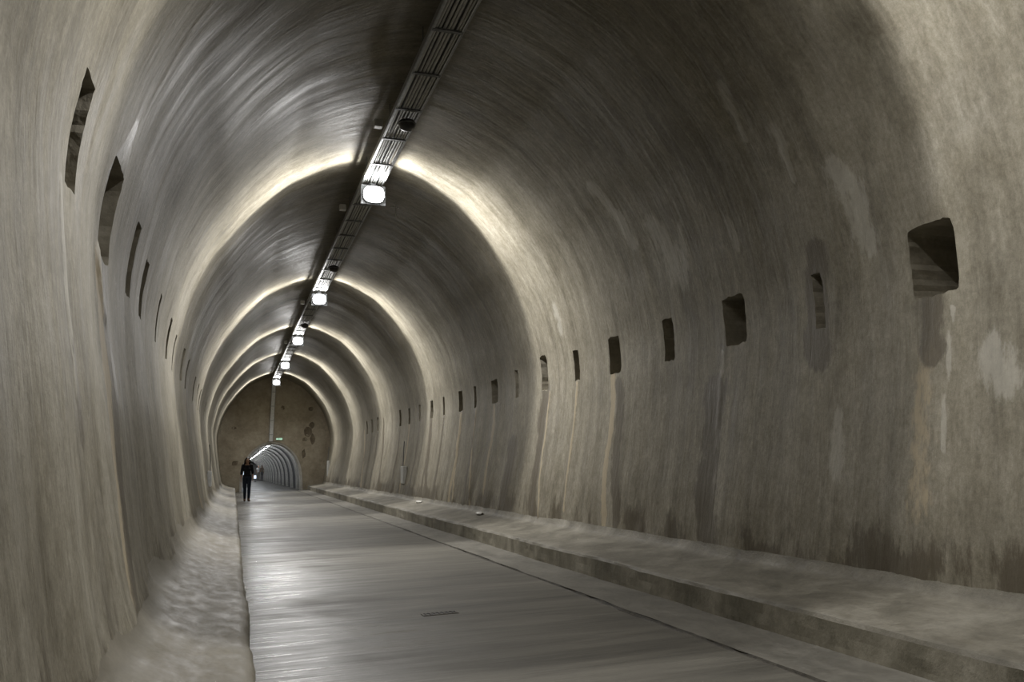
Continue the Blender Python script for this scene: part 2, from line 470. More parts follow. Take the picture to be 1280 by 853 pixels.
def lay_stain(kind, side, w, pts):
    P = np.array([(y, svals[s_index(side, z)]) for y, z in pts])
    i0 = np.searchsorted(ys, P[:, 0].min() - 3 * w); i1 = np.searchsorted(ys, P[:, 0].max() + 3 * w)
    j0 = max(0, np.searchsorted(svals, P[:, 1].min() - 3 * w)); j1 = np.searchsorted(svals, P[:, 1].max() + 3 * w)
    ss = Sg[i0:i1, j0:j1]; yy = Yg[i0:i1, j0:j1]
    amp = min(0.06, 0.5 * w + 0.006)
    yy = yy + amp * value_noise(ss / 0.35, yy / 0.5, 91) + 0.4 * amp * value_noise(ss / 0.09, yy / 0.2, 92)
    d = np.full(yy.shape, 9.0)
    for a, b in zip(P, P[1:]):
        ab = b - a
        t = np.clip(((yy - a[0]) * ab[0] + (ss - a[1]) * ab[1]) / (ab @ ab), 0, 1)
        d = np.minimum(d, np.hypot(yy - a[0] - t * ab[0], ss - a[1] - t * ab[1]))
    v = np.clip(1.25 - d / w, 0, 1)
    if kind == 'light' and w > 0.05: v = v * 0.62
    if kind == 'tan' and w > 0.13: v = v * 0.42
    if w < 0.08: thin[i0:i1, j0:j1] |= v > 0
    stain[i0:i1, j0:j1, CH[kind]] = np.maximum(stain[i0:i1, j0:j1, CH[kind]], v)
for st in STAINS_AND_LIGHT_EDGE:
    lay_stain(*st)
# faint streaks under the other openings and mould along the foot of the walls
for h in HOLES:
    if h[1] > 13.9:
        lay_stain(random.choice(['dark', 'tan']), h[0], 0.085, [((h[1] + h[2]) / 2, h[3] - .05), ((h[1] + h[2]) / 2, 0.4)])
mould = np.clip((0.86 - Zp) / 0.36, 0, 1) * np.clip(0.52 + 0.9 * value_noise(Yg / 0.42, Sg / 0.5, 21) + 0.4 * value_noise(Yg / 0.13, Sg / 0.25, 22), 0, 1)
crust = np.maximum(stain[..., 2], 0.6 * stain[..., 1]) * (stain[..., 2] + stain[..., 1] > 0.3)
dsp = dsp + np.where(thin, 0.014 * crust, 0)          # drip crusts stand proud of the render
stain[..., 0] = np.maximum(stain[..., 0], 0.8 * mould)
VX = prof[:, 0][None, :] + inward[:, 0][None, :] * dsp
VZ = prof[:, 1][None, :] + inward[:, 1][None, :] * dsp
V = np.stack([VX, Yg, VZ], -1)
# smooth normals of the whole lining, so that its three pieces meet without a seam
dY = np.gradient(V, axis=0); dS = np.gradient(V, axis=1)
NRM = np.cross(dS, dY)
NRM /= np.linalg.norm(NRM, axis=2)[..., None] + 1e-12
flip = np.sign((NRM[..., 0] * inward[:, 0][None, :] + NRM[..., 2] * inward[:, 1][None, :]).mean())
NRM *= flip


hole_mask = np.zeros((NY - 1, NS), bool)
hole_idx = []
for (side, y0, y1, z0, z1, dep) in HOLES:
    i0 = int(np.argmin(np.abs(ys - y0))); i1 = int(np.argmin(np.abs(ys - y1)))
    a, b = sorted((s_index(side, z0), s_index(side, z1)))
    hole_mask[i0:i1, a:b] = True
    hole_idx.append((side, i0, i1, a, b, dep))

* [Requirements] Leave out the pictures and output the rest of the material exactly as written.

* [Solution to this problem]
Continue the Blender Python script for this scene: part 2, from line 470. More parts follow. Take the picture to be 1280 by 853 pixels.
def lay_stain(kind, side, w, pts):
    P = np.array([(y, svals[s_index(side, z)]) for y, z in pts])
    i0 = np.searchsorted(ys, P[:, 0].min() - 3 * w); i1 = np.searchsorted(ys, P[:, 0].max() + 3 * w)
    j0 = max(0, np.searchsorted(svals, P[:, 1].min() - 3 * w)); j1 = np.searchsorted(svals, P[:, 1].max() + 3 * w)
    ss = Sg[i0:i1, j0:j1]; yy = Yg[i0:i1, j0:j1]
    amp = min(0.06, 0.5 * w + 0.006)
    yy = yy + amp * value_noise(ss / 0.35, yy / 0.5, 91) + 0.4 * amp * value_noise(ss / 0.09, yy / 0.2, 92)
    d = np.full(yy.shape, 9.0)
    for a, b in zip(P, P[1:]):
        ab = b - a
        t = np.clip(((yy - a[0]) * ab[0] + (ss - a[1]) * ab[1]) / (ab @ ab), 0, 1)
        d = np.minimum(d, np.hypot(yy - a[0] - t * ab[0], ss - a[1] - t * ab[1]))
    v = np.clip(1.25 - d / w, 0, 1)
    if kind == 'light' and w > 0.05: v = v * 0.62
    if kind == 'tan' and w > 0.13: v = v * 0.42
    if w < 0.08: thin[i0:i1, j0:j1] |= v > 0
    stain[i0:i1, j0:j1, CH[kind]] = np.maximum(stain[i0:i1, j0:j1, CH[kind]], v)
for st in STAINS_AND_LIGHT_EDGE:
    lay_stain(*st)
# faint streaks under the other openings and mould along the foot of the walls
for h in HOLES:
    if h[1] > 13.9:
        lay_stain(random.choice(['dark', 'tan']), h[0], 0.085, [((h[1] + h[2]) / 2, h[3] - .05), ((h[1] + h[2]) / 2, 0.4)])
mould = np.clip((0.86 - Zp) / 0.36, 0, 1) * np.clip(0.52 + 0.9 * value_noise(Yg / 0.42, Sg / 0.5, 21) + 0.4 * value_noise(Yg / 0.13, Sg / 0.25, 22), 0, 1)
crust = np.maximum(stain[..., 2], 0.6 * stain[..., 1]) * (stain[..., 2] + stain[..., 1] > 0.3)
dsp = dsp + np.where(thin, 0.014 * crust, 0)          # drip crusts stand proud of the render
stain[..., 0] = np.maximum(stain[..., 0], 0.8 * mould)
VX = prof[:, 0][None, :] + inward[:, 0][None, :] * dsp
VZ = prof[:, 1][None, :] + inward[:, 1][None, :] * dsp
V = np.stack([VX, Yg, VZ], -1)
# smooth normals of the whole lining, so that its three pieces meet without a seam
dY = np.gradient(V, axis=0); dS = np.gradient(V, axis=1)
NRM = np.cross(dS, dY)
NRM /= np.linalg.norm(NRM, axis=2)[..., None] + 1e-12
flip = np.sign((NRM[..., 0] * inward[:, 0][None, :] + NRM[..., 2] * inward[:, 1][None, :]).mean())
NRM *= flip


hole_mask = np.zeros((NY - 1, NS), bool)
hole_idx = []
for (side, y0, y1, z0, z1, dep) in HOLES:
    i0 = int(np.argmin(np.abs(ys - y0))); i1 = int(np.argmin(np.abs(ys - y1)))
    a, b = sorted((s_index(side, z0), s_index(side, z1)))
    hole_mask[i0:i1, a:b] = True
    hole_idx.append((side, i0, i1, a, b, dep))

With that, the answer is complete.